Perhaps then, it's good that today is the Sabbath; a perfect excuse to stay in, away from the glances that prompt their self-conscious guilt.

On this side of Easter, we wait expectantly. On their side, they sit in quiet panic, dejection, and a sad wondering what had happened. Ours is much easier and yet we can perhaps imagine their angst. Remove from your mind the reminders of an Easter that hasn't happened yet. After Good Friday and its sudden dark and crack! there is nowhere to turn.

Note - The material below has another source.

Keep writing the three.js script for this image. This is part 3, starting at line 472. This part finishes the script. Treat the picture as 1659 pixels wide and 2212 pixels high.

Your sin has killed your God and there is no solution remaining. You are out of options; the full weight of your me-life rests on you; overwhelms you; defeats you. Can you feel your breath quicken and grow shallow? Does your body experience some nervous energy in your chest and shoulders?

This is the challenge of Holy Saturday. To sit in extended time with your guilt and your aloneness. We don't like to do this; we want to run to Sunday to rid ourselves of this hurt. It is all too easy for us on this side of Easter.

Don't rush. Wait and ponder; and pray:

Father, we confess to you our pride, our sins of doing and those of not doing. We confess that our eyes both lead us to sin, and keep us from seeing the hurt we might relieve. We confess that our hands both hurt and fail to heal. We confess that our tongues both curse and fail to soothe.

Father, we confess that in our waiting today, we can see and feel the truth of our separation from you. The weight is heavy; our eyes become constricted; our mouths are dry. Like the people of Nineveh we are tempted to sit in sack cloth and ashes having lost our hope.

In our disoriented state, we bear our confusion as headaches and have no appetite. To run away would be too easy; a denial we do not want. Help us Father to wait this day and not abandon you; give us grace to stay with you.

Give us by your mercy the strength to look for you today. The patience to rest on your as yet unseen and fantastic promise to raise yourself. Help us to believe while we cannot see.